Stella Florence é escritora.
Como você começa o seu dia? Você tem uma rotina matinal?
Nenhuma ligada à literatura.
Em que hora do dia você sente que trabalha melhor? Você tem algum ritual de preparação para a escrita?
Nenhum ritual, além do silêncio. Fui mudando os horários de escrever ao longo dos anos por conta dos compromissos do cotidiano. Portanto, uso qualquer oportunidade para escrever, não importa o horário. Insônias, embora raras, também são úteis.
Você escreve um pouco todos os dias ou em períodos concentrados? Você tem uma meta de escrita diária?
Eu escrevo todos os dias, mas não escrevo só para mim: faço quase todo tipo de trabalho ligado à escrita. Desse modo, tomo o cuidado de separar algumas horas da semana apenas para minha literatura autoral (a fim de que ela não seja engolida pelo trabalho como freelancer).
Como é o seu processo de escrita? Uma vez que você compilou notas suficientes, é difícil começar? Como você se move da pesquisa para a escrita?
Mesmo que eu já tenha a ideia do que vou escrever, começar é sempre a parte mais difícil. Quando se encontra o veio de entrada do romance, conto ou crônica, o trabalho a seguir é mais esforço e paciência do que inspiração (considerando que você já sabia exatamente a história que quer contar, é claro). Quando um capítulo pede uma pesquisa específica eu estaciono ali e vou pesquisar. Apenas no Eu me possuo (Panda Books) eu fiz diferente: primeiro entrevistei donos de bares e garçons, depois salpiquei a pesquisa ao longo de todo o romance.

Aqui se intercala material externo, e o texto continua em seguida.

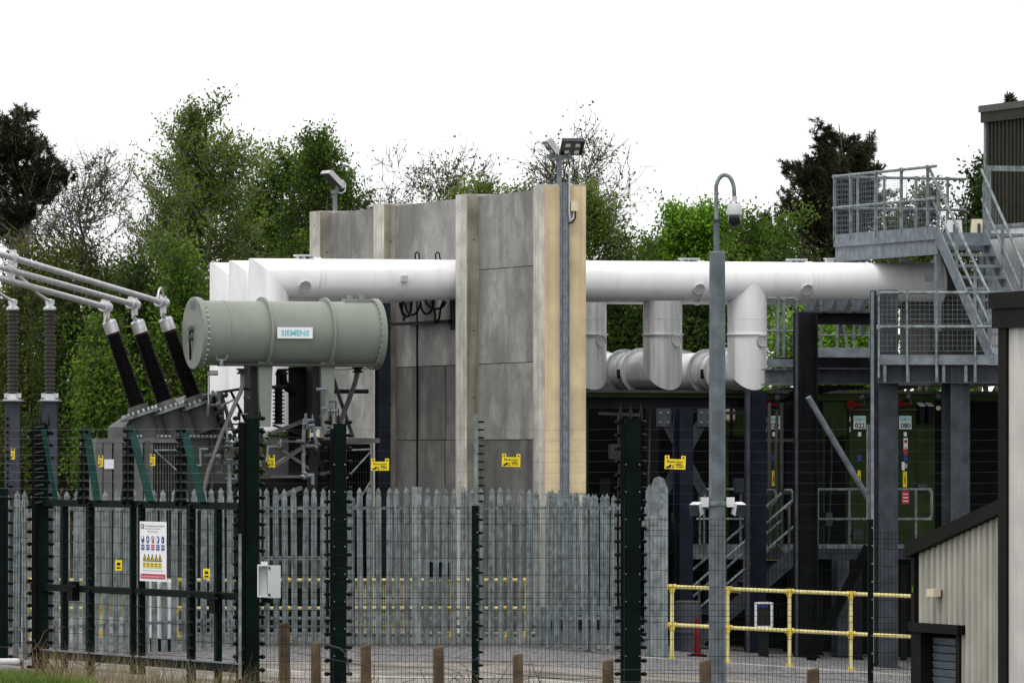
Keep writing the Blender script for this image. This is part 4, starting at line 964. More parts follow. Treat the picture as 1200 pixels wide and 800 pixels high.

Como você lida com as travas da escrita, como a procrastinação, o medo de não corresponder às expectativas e a ansiedade de trabalhar em projetos longos?
Do mesmo modo que eu lido com outros desafios da vida: um dia de cada vez, um pouco por vez.
Quantas vezes você revisa seus textos antes de sentir que eles estão prontos? Você mostra seus trabalhos para outras pessoas antes de publicá-los?
Eu perco a conta das vezes que reviso, são muitas. Sim, eu mostro para alguns amigos que são excelentes leitores: quando concordo com seus apontamentos, mudo o texto, quando não concordo, apenas sigo confiando na minha decisão.
Como é sua relação com a tecnologia? Você escreve seus primeiros rascunhos à mão ou no computador?
Escrevo muitas notas à mão num caderno, mas a feitura do texto faço sempre no computador.
De onde vêm suas ideias? Há um conjunto de hábitos que você cultiva para se manter criativa?
Elas vêm de duas fontes: ver o outro, compreender que os outros são de fato outras pessoas e portanto têm modos de pensar e agir sempre diferentes e novos e ver a mim, mergulhar nos meus escaninhos (igualmente trabalhoso, mas recompensador). Escrever é estar sempre de olhos abertos e atentos: para os outros e para mim mesma. Não é algo que eu force, simplesmente acontece. Portanto, de qualquer lugar e a qualquer momento pode surgir uma ideia para uma nova obra. Mas devo admitir que os romances, esses textos de fôlego bem mais longo, normalmente nascem de algo que me incomoda profundamente, é uma inspiração mais intensa do que a que nasce de um comentário de um estranho na fila do banco.
O que você acha que mudou no seu processo de escrita ao longo dos anos? O que você diria a si mesma se pudesse voltar à escrita de seus primeiros textos?
Algumas coisas mudaram, eu fiquei mais densa, mais sarcástica. Às vezes, de caso pensado, fiz o caminho contrário: simplifiquei o texto para ele ficar mais óbvio (com menos qualidade literária, portanto), mais acessível. Dependendo do texto eu sigo um caminho ou outro. Eu não diria nada para mim se voltasse no tempo, nada relacionado à escrita: ela tem seu próprio desenvolvimento e seria impossível mudá-lo.
Que projeto você gostaria de fazer, mas ainda não começou? Que livro você gostaria de ler e ele ainda não existe?
Eu gostaria, sim, de fazer um romance sobre relação abusiva e, na verdade, já o comecei (dentro de dois ou três anos ele deve ficar pronto). Depois de Grande Sertão: Veredas, Cem anos de solidão, Um bonde chamado desejo e D. Quixote eu seria ingrata se pedisse ou sonhasse com algo mais.